Le ton du communiqué est sans ambiguïté : Apple accuse le DMA de créer moins de choix, moins d’innovation et plus de risques pour les Européens. L’entreprise dénonce en outre un cadre instable, où les règles changent régulièrement, et des sanctions qu’elle juge arbitraires. Elle souligne aussi que certains concurrents, comme Samsung, ne seraient pas soumis aux mêmes contraintes – Apple étant particulièrement visé par le DMA en raison de son écosystème fermé.

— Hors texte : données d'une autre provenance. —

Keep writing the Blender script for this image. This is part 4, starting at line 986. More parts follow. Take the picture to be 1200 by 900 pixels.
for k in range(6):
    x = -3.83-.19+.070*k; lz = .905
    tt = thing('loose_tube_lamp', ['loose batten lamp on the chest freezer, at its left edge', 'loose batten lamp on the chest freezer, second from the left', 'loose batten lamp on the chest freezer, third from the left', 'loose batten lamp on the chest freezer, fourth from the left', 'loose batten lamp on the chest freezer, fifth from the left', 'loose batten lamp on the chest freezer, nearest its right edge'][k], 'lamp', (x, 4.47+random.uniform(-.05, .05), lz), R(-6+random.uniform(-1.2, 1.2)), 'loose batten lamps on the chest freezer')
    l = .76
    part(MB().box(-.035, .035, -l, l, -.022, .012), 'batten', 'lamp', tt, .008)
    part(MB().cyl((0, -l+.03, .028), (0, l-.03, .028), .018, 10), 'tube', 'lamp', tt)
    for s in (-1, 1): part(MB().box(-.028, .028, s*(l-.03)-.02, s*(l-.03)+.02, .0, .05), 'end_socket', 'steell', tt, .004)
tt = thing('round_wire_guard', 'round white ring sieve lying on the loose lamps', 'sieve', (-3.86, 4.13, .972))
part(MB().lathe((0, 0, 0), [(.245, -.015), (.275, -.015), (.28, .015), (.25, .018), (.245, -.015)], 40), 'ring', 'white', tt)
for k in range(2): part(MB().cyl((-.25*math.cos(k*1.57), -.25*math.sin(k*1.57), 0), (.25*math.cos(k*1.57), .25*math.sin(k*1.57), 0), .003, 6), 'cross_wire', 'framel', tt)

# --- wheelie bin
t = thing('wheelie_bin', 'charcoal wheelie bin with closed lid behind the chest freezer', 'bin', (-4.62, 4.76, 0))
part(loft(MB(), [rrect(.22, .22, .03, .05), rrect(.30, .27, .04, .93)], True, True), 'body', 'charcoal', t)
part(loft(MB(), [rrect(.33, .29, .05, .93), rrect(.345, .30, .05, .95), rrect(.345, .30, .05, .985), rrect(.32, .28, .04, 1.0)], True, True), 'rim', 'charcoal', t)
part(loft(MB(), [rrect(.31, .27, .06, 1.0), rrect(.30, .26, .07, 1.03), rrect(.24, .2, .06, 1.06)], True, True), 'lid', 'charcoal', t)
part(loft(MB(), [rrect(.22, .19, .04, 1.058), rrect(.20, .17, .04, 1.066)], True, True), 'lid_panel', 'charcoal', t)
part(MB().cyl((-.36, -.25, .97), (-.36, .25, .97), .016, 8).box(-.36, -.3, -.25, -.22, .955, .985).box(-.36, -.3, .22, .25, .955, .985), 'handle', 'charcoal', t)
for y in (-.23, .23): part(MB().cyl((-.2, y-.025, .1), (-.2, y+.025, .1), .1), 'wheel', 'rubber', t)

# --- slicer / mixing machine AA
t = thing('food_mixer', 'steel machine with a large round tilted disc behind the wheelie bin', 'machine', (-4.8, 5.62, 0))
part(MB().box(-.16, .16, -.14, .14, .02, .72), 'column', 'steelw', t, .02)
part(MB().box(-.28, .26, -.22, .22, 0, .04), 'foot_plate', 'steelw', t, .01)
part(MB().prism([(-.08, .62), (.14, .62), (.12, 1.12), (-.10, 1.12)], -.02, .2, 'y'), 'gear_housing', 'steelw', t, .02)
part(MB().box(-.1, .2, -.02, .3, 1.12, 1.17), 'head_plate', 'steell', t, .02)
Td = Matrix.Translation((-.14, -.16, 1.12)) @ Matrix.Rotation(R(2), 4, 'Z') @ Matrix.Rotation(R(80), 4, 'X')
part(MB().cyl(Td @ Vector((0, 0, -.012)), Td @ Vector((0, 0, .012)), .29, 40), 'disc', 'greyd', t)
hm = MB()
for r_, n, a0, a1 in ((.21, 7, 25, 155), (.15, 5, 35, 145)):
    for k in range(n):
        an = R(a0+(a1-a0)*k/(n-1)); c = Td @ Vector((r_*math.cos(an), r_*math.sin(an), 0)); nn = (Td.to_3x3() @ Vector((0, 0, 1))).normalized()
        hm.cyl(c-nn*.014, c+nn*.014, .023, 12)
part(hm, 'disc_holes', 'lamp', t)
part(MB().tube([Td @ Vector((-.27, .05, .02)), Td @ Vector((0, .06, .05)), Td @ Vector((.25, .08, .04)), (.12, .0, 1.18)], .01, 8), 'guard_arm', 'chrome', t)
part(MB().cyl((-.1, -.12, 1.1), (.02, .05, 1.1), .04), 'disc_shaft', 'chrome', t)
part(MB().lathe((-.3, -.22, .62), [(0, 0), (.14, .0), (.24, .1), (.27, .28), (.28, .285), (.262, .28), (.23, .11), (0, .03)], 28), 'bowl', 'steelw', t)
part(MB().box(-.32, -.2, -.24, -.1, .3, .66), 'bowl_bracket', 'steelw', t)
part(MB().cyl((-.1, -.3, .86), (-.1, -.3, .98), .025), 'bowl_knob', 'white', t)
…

La fonction iPhone Mirroring de macOS Sequoia // Source : Capture d'écran Numerama
La fonction iPhone Mirroring permet de contrôler son iPhone sur Mac. Apple bloque son lancement en Europe officiellement par peur d’être embêtés par le DMA. // Source : Capture d’écran Numerama

Apple appelle les régulateurs à revoir, voire à abandonner, cette législation, afin que les Européens bénéficient « du même niveau de sécurité et d’innovation » que le reste du monde. Il est évidemment peu probable que l’Europe renonce au DMA, ce qui laisse entrevoir un bras de fer entre la Commission européenne et Apple (et potentiellement l’administration de Donald Trump, qui pourrait utiliser ce dossier dans ses négociations avec l’UE). La marque californienne, qui a d’abord tenté de dissuader sans s’opposer formellement aux obligations européennes, change progressivement de discours. Le problème est que ses intérêts ne sont pas ceux de l’Europe, ce qui rend difficile tout accord.